2014年10月号 BUSINESS
アルゼンチンで仮想通貨ビットコインを買う動きが活発になっている。同国は債権者の米投資ファンドとの協議がこじれ、デフォルトが発生。国民の一部は値下がり続きの自国通貨ペソよりもビットコインの方が安全と判断した。同様の現象は2012年に通貨危機に陥ったキプロスや、人民元への過剰介入や不良債権の蓄積に懸念が募る中国でも見られた。仮想通貨は脆弱な通貨を浸食するように、静かにその領域を広げている。
そして、この夏、ポスト・ビットコインが金融関係者の間で再び話題に上った。世界最大級だったビットコイン取引所「Mt.Gox(マウントゴックス)」の創業者であり、仮想通貨の「カリスマ」とされるジェド・マケーレブが7月末に新通貨「ステラ」の運営に乗り出したのだ。
本誌5月号で報じた通り、ジェドは09年にマウントゴックスを創設し、11年に売却。マウントゴックスの破綻直前の2月に「新たな仮想通貨を生み出す」と示唆していた。恒星を意味するステラ。その運営財団には、日本人ではMIT(マサチューセッツ工科大学)メディアラボの伊藤穰一所長が加わった。
財団によると「ステラはさまざまな通貨を送金できる分散型プロトコル」。関係者は「個人が保有するカネをステラとしてインターネット上に保管し、円やユーロ、ビットコインで引き出したり、ペソで送金したりできる仕組みを目指す」と語る。
ステラはビットコインを反面教師に、送金機能の強化を謳う。

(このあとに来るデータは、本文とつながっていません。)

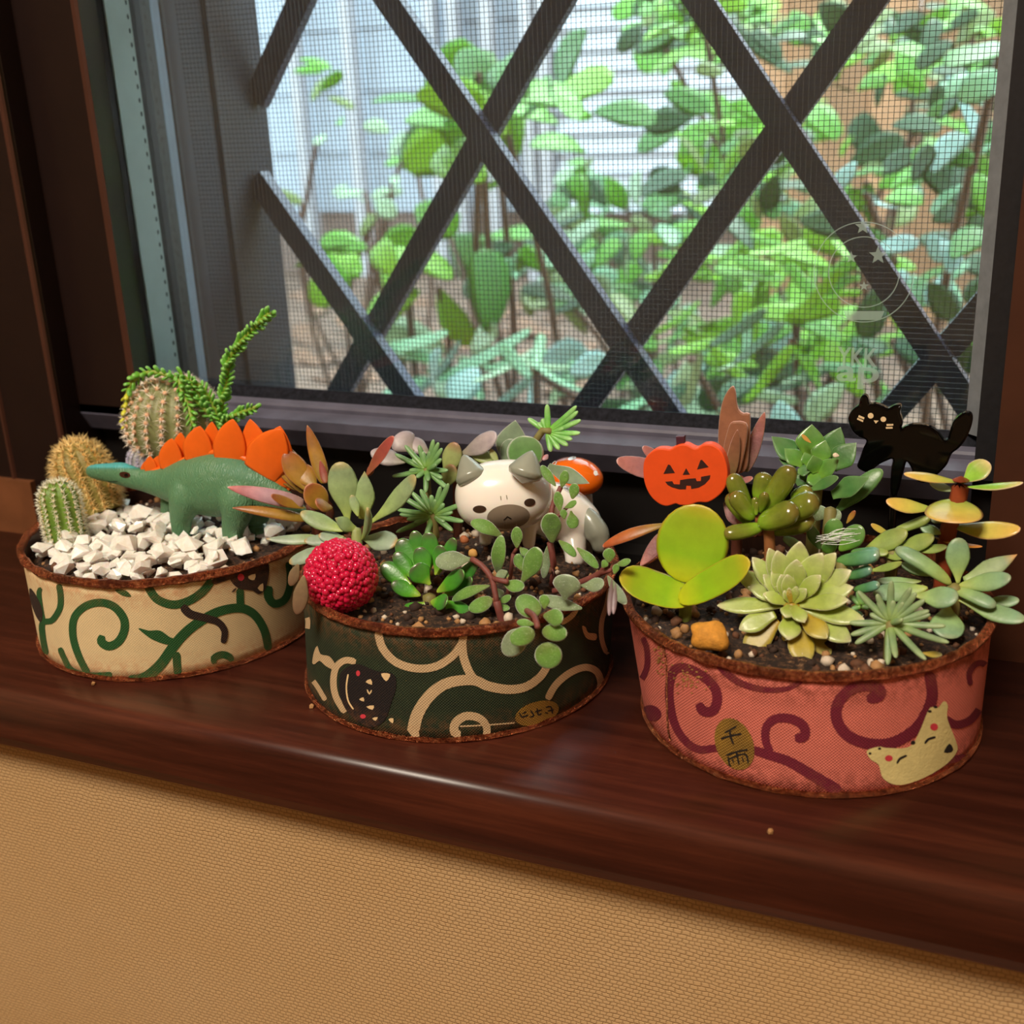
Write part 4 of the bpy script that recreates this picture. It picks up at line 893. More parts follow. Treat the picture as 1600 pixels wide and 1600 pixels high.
# ---- fuzzy creeping crassula
FUZ = leafmat('fuzzy_green_leaf', [(0, (104, 124, 50)), (.5, (100, 146, 52)), (1, (100, 146, 60))], edge=(190, 206, 176), ew=.9, rough=.6, speck=(170, 190, 140), sheen=.5, bump=.5)
FUZG = leafmat('fuzzy_grey_leaf', [(0, (110, 128, 84)), (1, (132, 152, 118))], edge=(196, 212, 190), ew=.9, rough=.65, speck=(196, 206, 190), sheen=.6, bump=.5)
FST = M('reddish_fuzzy_stem', (122, 66, 58), .6, .2, 400)
fz_ = plant('fuzzy_crassula', 'creeping fuzzy-leaved crassula with reddish stems spilling over the green tin rim', 'succulent', c4, 700, 1480, 24.6)
for pts, ys, r_ in [([(430, 1215), (500, 1260), (570, 1350), (590, 1430), (605, 1510)], (24.6, 24.2), .075), ([(570, 1350), (680, 1375)], (24.4, 24.3), .07), ([(605, 1510), (640, 1640), (660, 1700)], (24.2, 24.2), .1), ([(975, 1100), (1000, 1250), (990, 1400)], (26.5, 26.5), .09), ([(1050, 715), (1000, 830), (985, 900), (980, 1100)], (26.9, 26.5), .07), ([(1100, 850), (1050, 900), (1000, 950)], (26.9, 26.7), .05),
                    ([(1370, 1240), (1330, 1310), (1180, 1380), (1000, 1440)], (25.2, 25.6), .08), ([(1400, 1290), (1330, 1315)], (25.1, 25.2), .06), ([(720, 1180), (760, 1130), (790, 1170)], (25.9, 25.9), .05), ([(720, 1180), (700, 1330), (680, 1480)], (25.9, 25.4), .06)]:
    P = [at(*c4(*q), ys[0]+(ys[1]-ys[0])*i/(len(pts)-1)) for i, q in enumerate(pts)]; stem(fz_, FST, P, r_)
leaves(fz_, FUZG, c4, 24.6, [(435, 1215, 180, 1225, 165, dict(p='spat', d=-.1)), (1075, 1500, 1100, 1325, 210, dict(b=-.6, d=.1, p='spat')), (1185, 1400, 1350, 1385, 118, dict(b=-.3, d=0, p='spat')), (1200, 1560, 900, 1480, 110, dict(b=-.4, d=0)),
    (1375, 1330, 1500, 1530, 80, dict(b=-.2, d=-.9)), (680, 1300, 600, 1340, 80, dict(b=.3)), (960, 1120, 930, 1350, 70, dict(b=2., d=-.2)), (600, 1420, 640, 1480, 70, dict(b=.3))])
leaves(fz_, FUZ, c4, 24.6, [(645, 1060, 425, 955, 112, dict(b=1.2, d=-.1, bend=-.2)), (615, 1320, 640, 1050, 105, dict(b=.6, d=0, bend=-.25, cup=.3)), (745, 1140, 745, 990, 84, dict(b=1.1, cup=.3)), (765, 1135, 825, 1190, 62, dict(b=1.0)), (790, 1300, 745, 1180, 90, dict(b=.8)),
    (770, 1390, 900, 1140, 160, dict(b=.7, p='spat', d=.1)), (990, 1105, 978, 895, 150, dict(b=1.6, p='oval', d=-.15)), (1035, 1085, 1155, 1200, 70, dict(b=1.4, d=-.2, bend=-.2)), (1160, 1135, 1310, 1280, 75, dict(b=1.1, d=-.2, bend=-.15)),
    (1055, 720, 1085, 600, 72, dict(b=2.2)), (1015, 710, 915, 565, 72, dict(b=2.3)), (1045, 885, 1025, 745, 72, dict(b=2.0, cup=.3)), (1075, 860, 1160, 815, 56, dict(b=2.1)), (1075, 940, 1065, 870, 54, dict(b=1.9)), (1120, 880, 1140, 1005, 96, dict(b=2.0, d=-.1, p='spat')), (1130, 800, 1150, 690, 78, dict(b=2.3)),
    (900, 1600, 750, 1480, 165, dict(b=-1.3, p='disc', d=.1)), (925, 1550, 945, 1465, 74, dict(b=-1.2)), (645, 1375, 795, 1415, 105, dict(b=-.2, d=-.1)), (690, 1335, 620, 1305, 70, dict(b=.3)), (560, 1400, 295, 1500, 92, dict(b=-.1, d=-.1, bend=-.15)), (575, 1500, 410, 1560, 122, dict(b=-.4, d=-.1, p='disc')), (605, 1515, 705, 1475, 64, dict(b=-.2, d=0)), (600, 1540, 695, 1560, 56, dict(b=-.3, d=0)),
    (1385, 1240, 1385, 1140, 90, dict(b=.4)), (1430, 1255, 1535, 1225, 60, dict(b=.4)), (1335, 1275, 1370, 1225, 60, dict(b=.4)), (1420, 1320, 1440, 1250, 50, dict(b=.3))])
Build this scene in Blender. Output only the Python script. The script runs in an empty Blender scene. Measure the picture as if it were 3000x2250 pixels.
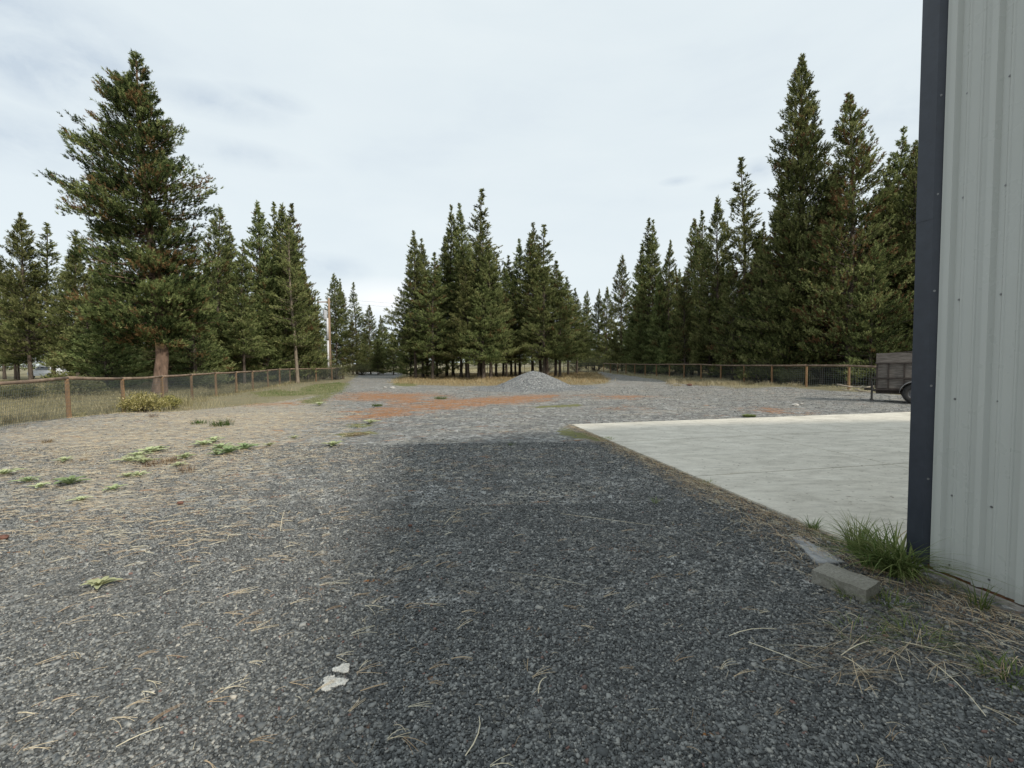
import bpy, math, random
import numpy as np
from mathutils import Matrix, Vector, noise as mnoise
R = math.radians
PI = math.pi
rng = np.random.default_rng(7)
random.seed(7)
scene = bpy.context.scene
COL = scene.collection

# ------------------------------------------------------------------ camera
CAM_H, FPX = 1.7, 1350.0
PITCH, ROLL = 2.76, -0.6
CAM_M = Matrix.Rotation(R(90 - PITCH), 4, 'X') @ Matrix.Rotation(R(ROLL), 4, 'Z')
cam_d = bpy.data.cameras.new('camera')
cam = bpy.data.objects.new('camera', cam_d); COL.objects.link(cam)
cam.matrix_world = Matrix.Translation((0, 0, CAM_H)) @ CAM_M
cam_d.sensor_width = 36.0
cam_d.lens = FPX / 3000 * 36
cam_d.clip_end = 6000
cam_d.clip_start = 0.05
scene.camera = cam
C3 = np.array(CAM_M.to_3x3())

def ray(px, py):
    d = C3 @ np.array([(px - 1500) / FPX, -(py - 1125) / FPX, -1.0])
    return d
def G(px, py, z=0.0):
    """point of the level z seen at photo pixel (3000 wide)"""
    d = ray(px, py); t = (z - CAM_H) / d[2]
    return np.array([d[0] * t, d[1] * t])
S = 3000 / 2212.0
def V(x, y, z=0.0): return G(x * S, y * S, z)
def at_depth(px, py, D):
    d = ray(px, py); t = D / d[1]
    return d[0] * t, CAM_H + d[2] * t          # X, Z at distance D

# ------------------------------------------------------------------ object helpers
def tag(o, label=None, cat=None, group=None, kind=None):
    if label: o['label'] = label
    if cat: o['category'] = cat
    if group: o['group'] = group
    if kind: o['kind'] = kind
    return o
def empty(name, loc, rz=0.0, **k):
    o = bpy.data.objects.new(name, None); COL.objects.link(o)
    o.location = loc; o.rotation_euler = (0, 0, rz); o.empty_display_size = 0.2
    return tag(o, **k)
def link(name, me, parent=None, **k):
    o = bpy.data.objects.new(name, me); COL.objects.link(o)
    if parent: o.parent = parent
    return tag(o, **k)

def np_mesh(name, verts, faces, mat, smooth=False, attrs=None):
    """faces: list of (n x k) int arrays"""
    verts = np.asarray(verts, dtype=np.float32)
    me = bpy.data.meshes.new(name)
    me.vertices.add(len(verts)); me.vertices.foreach_set('co', verts.ravel())
    fl = [np.asarray(f, dtype=np.int32) for f in faces if len(f)]
    idx = np.concatenate([f.ravel() for f in fl])
    tot = np.concatenate([np.full(len(f), f.shape[1], dtype=np.int32) for f in fl])
    st = np.concatenate([[0], np.cumsum(tot)[:-1]]).astype(np.int32)
    me.loops.add(len(idx)); me.loops.foreach_set('vertex_index', idx)
    me.polygons.add(len(tot)); me.polygons.foreach_set('loop_start', st)
    me.polygons.foreach_set('loop_total', tot)
    if smooth: me.polygons.foreach_set('use_smooth', np.ones(len(tot), dtype=bool))
    for an, av in (attrs or {}).items():
        av = np.asarray(av, dtype=np.float32)
        if av.ndim == 1:
            a = me.attributes.new(an, 'FLOAT', 'POINT'); a.data.foreach_set('value', av)
        else:
            a = me.attributes.new(an, 'FLOAT_COLOR', 'POINT'); a.data.foreach_set('color', av.ravel())
    me.update(calc_edges=True); me.validate()
    if mat: me.materials.append(mat)
    return me

class MB:
    """collects boxes, tubes and sheets for ONE mesh"""
    def __init__(s): s.v = []; s.f = []
    def add(s, vs, fs):
        n = len(s.v); s.v += [tuple(v) for v in vs]; s.f += [tuple(i + n for i in f) for f in fs]
        return s
    def box(s, c, d, rz=0.0, M=None, bev=0.0):
        hx, hy, hz = d[0] / 2, d[1] / 2, d[2] / 2
        vs = [Vector((x, y, z)) for x in (-hx, hx) for y in (-hy, hy) for z in (-hz, hz)]
        m = Matrix.Translation(c) @ Matrix.Rotation(rz, 4, 'Z')
        if M is not None: m = Matrix.Translation(c) @ M
        return s.add([m @ v for v in vs], [(0, 1, 3, 2), (4, 6, 7, 5), (0, 4, 5, 1), (2, 3, 7, 6), (0, 2, 6, 4), (1, 5, 7, 3)])
    def tube(s, pts, rad, n=8, caps=True):
        pts = [Vector(p) for p in pts]
        if not hasattr(rad, '__len__'): rad = [rad] * len(pts)
        rings = []
        for i, p in enumerate(pts):
            a = pts[max(i - 1, 0)]; b = pts[min(i + 1, len(pts) - 1)]
            t = (b - a).normalized()
            u = t.cross(Vector((0, 0, 1)) if abs(t.z) < 0.9 else Vector((1, 0, 0))).normalized(); w = t.cross(u)
            rings.append([p + (u * math.cos(k * 2 * PI / n) + w * math.sin(k * 2 * PI / n)) * rad[i] for k in range(n)])
        vs = [v for r in rings for v in r]; fs = []
        for i in range(len(rings) - 1):
            for k in range(n):
                a = i * n + k; b = i * n + (k + 1) % n
                fs.append((a, b, b + n, a + n))
        if caps:
            fs.append(tuple(range(n))[::-1]); m = (len(rings) - 1) * n; fs.append(tuple(range(m, m + n)))
        return s.add(vs, fs)
    def build(s, name, mat, parent=None, smooth=False, bevel=0.0, **k):
        me = bpy.data.meshes.new(name); me.from_pydata(s.v, [], s.f); me.update()
        import bmesh
        bm = bmesh.new(); bm.from_mesh(me); bmesh.ops.recalc_face_normals(bm, faces=bm.faces)
        if bevel > 0:
            bmesh.ops.bevel(bm, geom=[e for e in bm.edges], offset=bevel, segments=2, affect='EDGES', clamp_overlap=True)
        bm.to_mesh(me); bm.free()
        me.materials.append(mat)
        if smooth:
            for p in me.polygons: p.use_smooth = True
        return link(name, me, parent, **k)

# ------------------------------------------------------------------ node helpers
def new_mat(name):
    m = bpy.data.materials.new(name); m.use_nodes = True
    nt = m.node_tree; nt.nodes.clear()
    return m, nt
class NT:
    def __init__(s, nt): s.t = nt; s.out = None
    def n(s, typ, **kw):
        nd = s.t.nodes.new(typ)
        for k, v in kw.items():
            if k.startswith('_'): setattr(nd, k[1:], v)
            else:
                key = k.replace('__', ' ')
                nd.inputs[key if key in nd.inputs else int(key[1:])].default_value = v
        return nd
    def l(s, a, b): s.t.links.new(a, b)
    def pos(s, scale=(1, 1, 1)):
        g = s.n('ShaderNodeNewGeometry')
        m = s.n('ShaderNodeMapping'); m.inputs['Scale'].default_value = scale
        s.l(g.outputs['Position'], m.inputs['Vector']); return m.outputs[0]
    def obj(s, scale=(1, 1, 1)):
        g = s.n('ShaderNodeTexCoord')
        m = s.n('ShaderNodeMapping'); m.inputs['Scale'].default_value = scale
        s.l(g.outputs['Object'], m.inputs['Vector']); return m.outputs[0]
    def noise(s, vec, scale, detail=4, rough=0.55, dist=0.0):
        n = s.n('ShaderNodeTexNoise'); n.inputs['Scale'].default_value = scale
        n.inputs['Detail'].default_value = detail; n.inputs['Roughness'].default_value = rough
        n.inputs['Distortion'].default_value = dist
        s.l(vec, n.inputs['Vector']); return n.outputs['Fac']
    def ramp(s, fac, stops, interp='LINEAR'):
        r = s.n('ShaderNodeValToRGB'); cr = r.color_ramp; cr.interpolation = interp
        while len(cr.elements) < len(stops): cr.elements.new(0.5)
        for e, (p, c) in zip(cr.elements, stops):
            e.position = p
            e.color = (c, c, c, 1) if not hasattr(c, '__len__') else (*c, 1)
        s.l(fac, r.inputs[0]); return r.outputs[0]
    def math(s, op, a, b=None, c=None, clamp=False):
        m = s.n('ShaderNodeMath'); m.operation = op; m.use_clamp = clamp
        for i, x in enumerate((a, b, c)):
            if x is None: continue
            if isinstance(x, (int, float)): m.inputs[i].default_value = x
            else: s.l(x, m.inputs[i])
        return m.outputs[0]
    def mix(s, fac, a, b, mode='MIX'):
        m = s.n('ShaderNodeMix'); m.data_type = 'RGBA'; m.blend_type = mode
        if isinstance(fac, (int, float)): m.inputs['Factor'].default_value = fac
        else: s.l(fac, m.inputs['Factor'])
        for k, x in ((6, a), (7, b)):
            if hasattr(x, '__len__'): m.inputs[k].default_value = (*x, 1)
            else: s.l(x, m.inputs[k])
        return m.outputs[2]
    def attr(s, name):
        a = s.n('ShaderNodeAttribute'); a.attribute_name = name; return a
    def bump(s, h, strength=0.5, dist=0.01, prev=None):
        b = s.n('ShaderNodeBump'); b.inputs['Strength'].default_value = strength
        b.inputs['Distance'].default_value = dist
        s.l(h, b.inputs['Height'])
        if prev is not None: s.l(prev, b.inputs['Normal'])
        return b.outputs[0]
    def principled(s, color, rough=0.9, normal=None, metal=0.0, spec=0.3):
        p = s.n('ShaderNodeBsdfPrincipled')
        if hasattr(color, '__len__'): p.inputs['Base Color'].default_value = (*color, 1)
        else: s.l(color, p.inputs['Base Color'])
        if isinstance(rough, (int, float)): p.inputs['Roughness'].default_value = rough
        else: s.l(rough, p.inputs['Roughness'])
        p.inputs['Metallic'].default_value = metal
        p.inputs['Specular IOR Level'].default_value = spec
        if normal is not None: s.l(normal, p.inputs['Normal'])
        o = s.n('ShaderNodeOutputMaterial'); s.l(p.outputs[0], o.inputs[0]); return p

def mottled(name, c1, c2, scale=8.0, rough=0.85, bump=0.3, bdist=0.005, stretch=(1, 1, 1), metal=0.0, spec=0.3, c3=None, detail=6):
    m, nt = new_mat(name); N = NT(nt); v = N.obj(stretch)
    f = N.noise(v, scale, detail, 0.6)
    stops = [(0.3, c1), (0.7, c2)] if c3 is None else [(0.25, c1), (0.55, c2), (0.72, c3)]
    col = N.ramp(f, stops)
    f2 = N.noise(v, scale * 5, 4, 0.6)
    col = N.mix(0.35, col, N.ramp(f2, [(0.3, 0.35), (0.7, 1.0)]), 'MULTIPLY')
    nb = N.bump(f2, bump, bdist)
    N.principled(col, rough, nb, metal, spec); return m
def leafy(name, stops, transl=0.25, rnd=0.25, attr='tint', browns=None, spec=0.0):
    """foliage: colour from a per-leaf attribute, a little different for each plant"""
    m, nt = new_mat(name); N = NT(nt)
    a = N.attr(attr).outputs['Fac']
    col = N.ramp(a, stops)
    oi = N.n('ShaderNodeObjectInfo')
    k = N.math('MULTIPLY_ADD', oi.outputs['Random'], rnd * 2, 1 - rnd)
    hsv = N.n('ShaderNodeHueSaturation'); N.l(col, hsv.inputs['Color']); N.l(k, hsv.inputs['Value'])
    h = N.math('MULTIPLY_ADD', oi.outputs['Random'], 0.03, 0.485); N.l(h, hsv.inputs['Hue'])
    d = N.n('ShaderNodeBsdfDiffuse'); t = N.n('ShaderNodeBsdfTranslucent')
    N.l(hsv.outputs[0], d.inputs[0]); N.l(hsv.outputs[0], t.inputs[0])
    mx = N.n('ShaderNodeMixShader'); mx.inputs[0].default_value = transl
    N.l(d.outputs[0], mx.inputs[1]); N.l(t.outputs[0], mx.inputs[2])
    o = N.n('ShaderNodeOutputMaterial'); N.l(mx.outputs[0], o.inputs[0]); return m

# ------------------------------------------------------------------ polygons on the ground
def P(*pts): return np.array([V(x, y) for x, y in pts])
def sdist(pts, poly):
    """signed distance, positive inside"""
    x, y = pts[:, 0], pts[:, 1]
    best = np.full(len(pts), 1e18); inside = np.zeros(len(pts), bool)
    n = len(poly)
    for i in range(n):
        a = poly[i]; b = poly[(i + 1) % n]
        e = b - a; L = e @ e + 1e-12
        t = np.clip(((x - a[0]) * e[0] + (y - a[1]) * e[1]) / L, 0, 1)
        dx = x - a[0] - t * e[0]; dy = y - a[1] - t * e[1]
        best = np.minimum(best, dx * dx + dy * dy)
        c = (a[1] > y) != (b[1] > y)
        with np.errstate(divide='ignore', invalid='ignore'):
            xi = (b[0] - a[0]) * (y - a[1]) / (b[1] - a[1]) + a[0]
        inside ^= c & (x < xi)
    d = np.sqrt(best); return np.where(inside, d, -d)
def soft(pts, poly, w):
    ww = w * (0.35 + 0.05 * np.maximum(pts[:, 1], 1))
    return np.clip(0.5 + sdist(pts, poly) / ww, 0, 1)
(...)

確かに利用してみると、ビットコインの決済は現時点で10分程度かかる一方、ステラの送金は瞬時に完了する。煩雑な手続きが必要な銀行送金と比べれば、格段にストレスが小さい。
しかし、システムの優位より先に、ステラには乗り越えなければならない課題がある。それはボラティリティ(価値変動)の抑制だ。米消費者金融保護局(CFPB)によると、ビットコインは今年に入り、対ドルのレートが日に最大8割暴落した。ステラもレートが乱高下すれば、送金にはとても使えない。
財団はステラの発行量を年に1%ずつ増やし、「金融緩和によるステラ安」を誘導して価格の安定を試みる。だが、金融筋は「より効果的な措置」として、中国ユーザーの制限に着目する。ステラの口座開設には現時点では「フェイスブック」(FB)の認証が必要だ。既に日米欧、ロシア、東南アジア諸国などで100万以上の口座が開かれたが、FB利用を禁じる中国では、口座を開けない。
13年末のビットコイン高騰は中国での利用急増が要因だった。金融筋は「ステラは価値が落ち着くまで、FB認証という壁で中国での利用急増を抑える」と見る。この中国外しが功を奏したか、ステラの対ドルレートは9月以降、1ステラ=0.002ドル前後に落ち着いている。
ステラを含め、仮想通貨の普及にはまだ時間が掛かるだろう。米政府は「仮想通貨は西部開拓同様に無法地帯だ」(CFPB)と素人の火遊びを警告しつつ、自国発の仮想通貨の世界標準化には強い関心を示す。一方の日本はどうか。マウントゴックス破綻直後、金融庁、消費者庁などの諸官庁が「管轄外」と主張し、責任逃れに終始したことは記憶に新しい。銀行、現金至上主義の日本で新たな動きが生まれる可能性は低そうだ。